For Haswell the peak 32-bit integer performance looks like 12 ops/cycle: an 8-wide AVX2 packed integer add and either an 8-wide 32-bit packed integer add (VPMULLD) saving the low-order 32 bits (but executing only once every 2 cycles) or a VPMULDQ that multiplies the even-numbered 32-bit sub-fields of two 256-bit registers and saves the 4 64-bit results in an output register.
For Xeon Phi the peak 32-bit integer performance is also 16 ops/cycle if you can use the VPMADD instructions. These discard the upper 32 bits of the result. Also note that you must be running at least 2 threads per physical core if you want to issue instructions every cycle. Xeon Phi also supports an ordinary packed 32-bit ADD (VPADDD) and separate instructions for packed 32-bit multiplication that store the high-order and low-order 32-bits of the result. There is not a lot of documentation on latency and throughput for Xeon Phi vector instructions, but these are all very likely to be fully pipelined.

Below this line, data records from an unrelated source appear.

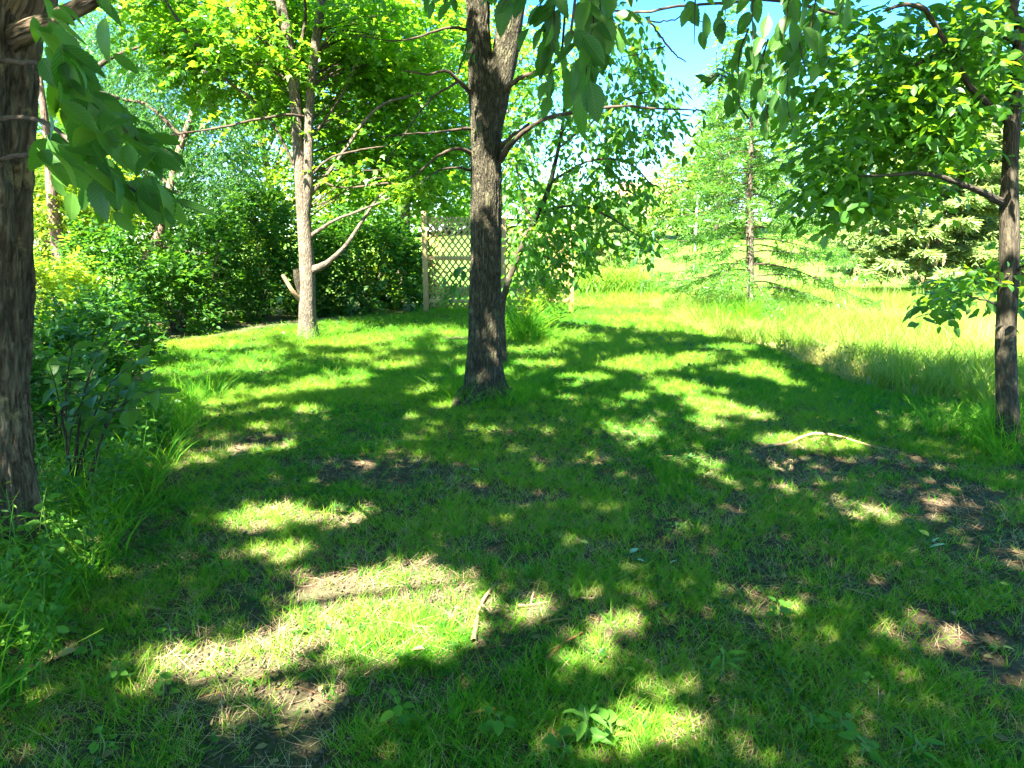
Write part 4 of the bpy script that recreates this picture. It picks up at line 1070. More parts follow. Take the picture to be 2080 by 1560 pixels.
# ---------- far trees on the bright slope
FAR = [
    (1400, 500, 62, [(1400, 390, 75, 80, 360), (1350, 430, 50, 50, 160), (1440, 340, 60, 70, 240)], 'far', "rounded tree left of the larch on the far slope"),
    (1510, 500, 70, [(1500, 370, 80, 90, 380), (1560, 320, 70, 80, 260), (1480, 280, 60, 50, 150)], 'far', "large pale tree directly behind the larch"),
    (1650, 500, 72, [(1640, 380, 80, 100, 340), (1690, 280, 70, 90, 260)], 'far', "pale tree right of the larch far behind"),
    (1290, 510, 66, [(1290, 440, 40, 50, 130), (1260, 420, 45, 50, 130)], 'lime', "small yellowish tree above the daylily bed"),
    (1180, 515, 58, [(1170, 420, 60, 80, 220), (1110, 430, 50, 80, 160)], 'far', "distant tree behind the slanting sapling"),
    (1830, 500, 66, [(1800, 300, 90, 110, 320), (1880, 220, 80, 100, 240), (1760, 200, 80, 100, 220)], 'far', "tall tree far behind the pale spruce"),
    (2000, 500, 70, [(2000, 250, 110, 130, 360), (2050, 120, 100, 120, 220)], 'far', "tall tree at the far right behind the spruces"),
    (950, 520, 90, [(930, 460, 90, 40, 220), (840, 470, 90, 40, 200)], 'far', "line tree across the pond"),
    (700, 520, 80, [(680, 470, 110, 40, 220), (560, 470, 100, 40, 200)], 'lime', "sunlit tree far beyond the thicket"),
    (420, 520, 70, [(420, 470, 90, 45, 200), (330, 465, 80, 40, 160)], 'lime', "sunlit tree glimpsed through the thicket opening"),
    (200, 520, 60, [(180, 420, 120, 90, 260), (60, 400, 100, 90, 200)], 'far', "far tree behind the reddish trunks"),
    (1450, 500, 58, [(1440, 210, 26, 40, 30), (1470, 150, 30, 50, 40), (1500, 90, 40, 60, 60), (1540, 180, 40, 60, 60)], 'larch', "thin feathery tall tree against the blue sky"),
]
for u, vb, yy, bl, mt, lab in FAR:
    round_tree('distant_tree', u, vb, yy, [pb(a, b_, ru, rv, yy, ru / F_PX * yy * .9, n) for a, b_, ru, rv, n in bl], .34, mt, lab, 'leaf', 12, 8, 1.1, 'bark_mid', group="trees on the far slope")

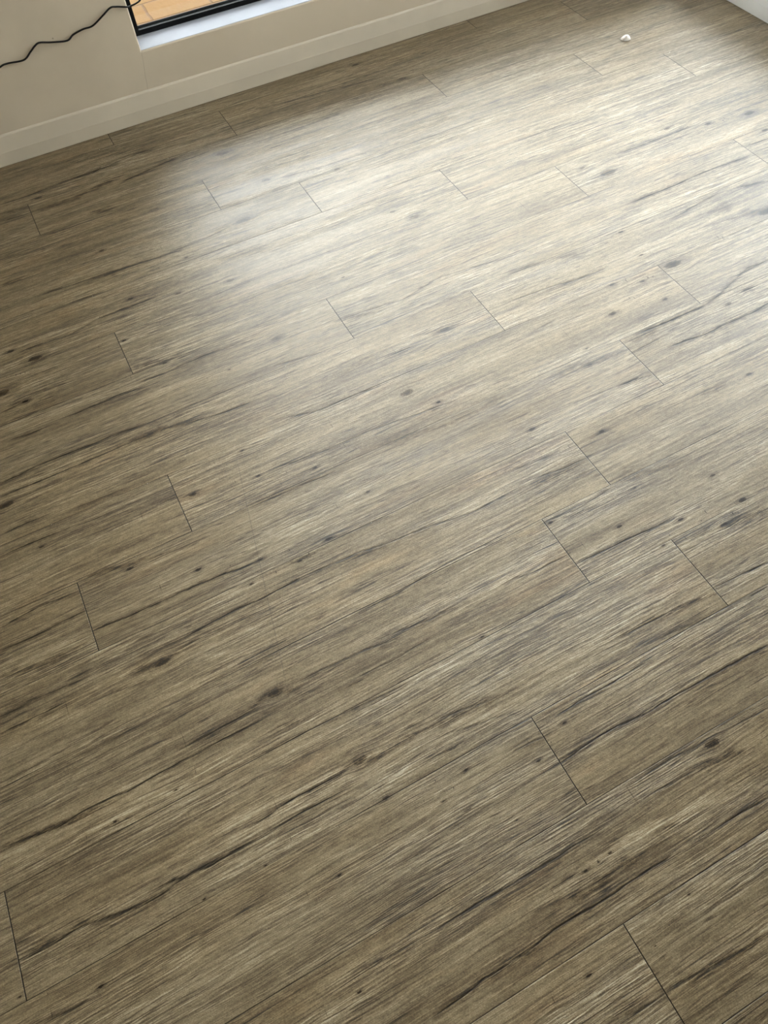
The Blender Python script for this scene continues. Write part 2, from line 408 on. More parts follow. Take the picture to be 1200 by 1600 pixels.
KNOTS = [
(-0.0943,2.4205,0.0091,0.8),(0.0328,1.7932,0.007,0.8),(0.161,1.7431,0.007,0.6),(0.2329,1.8806,0.005,0.6),
(0.0166,2.0482,0.0065,0.7),(0.3129,1.7158,0.0094,0.5),(0.5214,2.3299,0.0192,0.45),(0.4483,1.9568,0.0189,0.45),
(-0.3223,1.7601,0.0076,0.9),(-0.2678,1.6979,0.0148,0.9),(-0.379,1.6166,0.0179,0.9),(-0.3268,1.5553,0.0068,1.0),
(0.0399,1.4992,0.006,0.8),(0.1843,1.3888,0.0029,0.8),(-0.0335,1.6383,0.0053,1.0),(-0.0345,1.0583,0.0078,0.85),
(0.1155,1.1209,0.0042,0.6),(-0.4414,1.2514,0.0145,0.9),(-0.3903,1.0938,0.0052,0.7),(-0.2257,0.9391,0.0063,0.9),
(-0.0912,0.8617,0.0055,0.9),(-0.0007,0.7712,0.004,0.8),(-0.2319,0.6947,0.013,0.75),(-0.4041,0.442,0.0028,1.0),
(-0.2859,0.4415,0.0024,1.0),(-0.3006,0.2453,0.0025,0.9),(-0.4975,0.2049,0.0042,1.0),(-0.6219,0.2536,0.0023,0.9),
(-0.1202,0.0009,0.0033,0.9),(-0.1851,0.244,0.0022,0.9),(-0.0762,0.1691,0.003,0.95),(0.3054,-0.0239,0.0034,0.8),
(0.3596,-0.0206,0.0031,0.8),(0.2207,-0.1507,0.0037,0.85),(0.3402,-0.1671,0.0012,0.9),(0.4377,-0.1337,0.0025,0.6),
(0.6398,0.0416,0.0123,0.95),(0.3377,0.1672,0.004,0.8),(0.2453,0.0998,0.0018,0.9),(0.4204,0.2033,0.0042,0.7),
(-0.048,0.5226,0.0133,0.75),(0.0437,0.3253,0.0119,0.75),(0.0553,0.243,0.0056,0.7),(0.2101,0.2167,0.0039,0.8),
(0.1462,0.1892,0.0028,0.5),(0.1216,1.0314,0.0048,0.8),(0.2511,0.9855,0.0048,0.7),(0.3308,0.8613,0.0046,0.7),
(0.1968,0.7916,0.007,0.85),(0.1155,0.7716,0.0041,0.8),(0.0396,0.8179,0.0048,0.7),(0.3748,0.4273,0.0036,0.7),
(0.6512,0.5859,0.005,0.8),(0.7779,0.5038,0.0057,0.8),(0.9062,0.4531,0.0058,0.8),(1.0588,0.4269,0.0082,0.95),
(0.9798,0.3962,0.0071,0.9),(1.0465,0.511,0.0062,0.7),(0.8313,0.4189,0.0041,0.8),(0.8711,0.5696,0.003,0.8),
(0.6029,1.5589,0.0046,0.7),(0.3385,1.432,0.0124,0.4),(0.7511,1.2296,0.0103,0.6),(0.5559,1.0823,0.0146,0.7),
(0.6084,1.0154,0.0053,1.0),(1.4362,1.1243,0.021,0.8),(1.172,1.051,0.0095,0.85),(1.24,1.1432,0.0067,0.7),
(1.3204,1.1127,0.0067,0.7),(1.3275,1.0246,0.0065,0.8),(1.4595,0.9243,0.0086,0.8),(1.0088,0.9297,0.0066,0.7),
(0.7639,0.8271,0.0067,0.85),(0.9045,0.7393,0.0059,0.95),(1.3315,0.7063,0.0066,0.8),(1.0359,0.981,0.0039,0.8),
(0.8665,1.7509,0.008,0.6),(0.9142,1.6938,0.0132,0.5),(0.8142,2.0415,0.009,0.6),(0.5881,2.1109,0.0118,0.5),
(1.2545,2.4171,0.015,0.5),(1.1556,2.5974,0.0118,0.8),(1.983,1.6126,0.0097,0.8),(2.1388,1.5887,0.0166,0.8),
(1.8528,1.661,0.0096,0.7),(1.5465,1.567,0.023,0.7),(1.4892,1.6291,0.0087,0.6),(2.1101,1.4882,0.0095,0.8),
(1.3989,1.3135,0.0063,0.9),(1.3858,1.2026,0.0059,0.7),(1.8194,1.1692,0.021,0.85),
]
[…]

Of course I might have gotten confused in there somewhere...
Gilles,
integer fma is only available on Intel Xeon Phi. For exploring the Intel instruction set, I like the interactive intrinsics guide.
The latency and throughput of instructions are described in Appendix C of the Intel® 64 and IA-32 Architectures Optimization Reference Manual.
Kind regards
Thomas
It is difficult to discuss peak integer performance without being more specific about what types of multiplication are required and whether the integers are signed or unsigned.
For Ivy Bridge the peak 32-bit integer performance looks like 8 ops/cycle: a 4-wide add (128-bit SSE or 128-bit AVX with packed doublewords) plus a 4-wide multiply (SSE4.1 PMULLD or AVX VPMULLD 128-bit with signed packed doublewords and only keeping the low half of the results). If you need to keep all 64 bits of the multiply result, then the multiplication rate is halved. You can use the PMULDQ/PMULUDQ instructions to multiply 2 of the 4 elements in a 128-bit register and store the 2 64-bit products in the output register. It looks like all of these are fully pipelined with single-cycle latency.
For Haswell the peak 32-bit integer performance looks like 12 ops/cycle: an 8-wide AVX2 packed integer add and either an 8-wide 32-bit packed integer add (VPMULLD) saving the low-order 32 bits (but executing only once every 2 cycles) or a VPMULDQ that multiplies the even-numbered 32-bit sub-fields of two 256-bit registers and saves the 4 64-bit results in an output register.
For Xeon Phi the peak 32-bit integer performance is also 16 ops/cycle if you can use the VPMADD instructions. These discard the upper 32 bits of the result. Also note that you must be running at least 2 threads per physical core if you want to issue instructions every cycle. Xeon Phi also supports an ordinary packed 32-bit ADD (VPADDD) and separate instructions for packed 32-bit multiplication that store the high-order and low-order 32-bits of the result. There is not a lot of documentation on latency and throughput for Xeon Phi vector instructions, but these are all very likely to be fully pipelined.
Of course I might have gotten confused in there somewhere...
Wow, thank you very much, that's quite the answer: In addition to be very detailed and answering all of my questions, it also makes me feel like I'm not ashamed I didn't find it all by myself despite my long efforts.
Thanks again, I really appreciate it.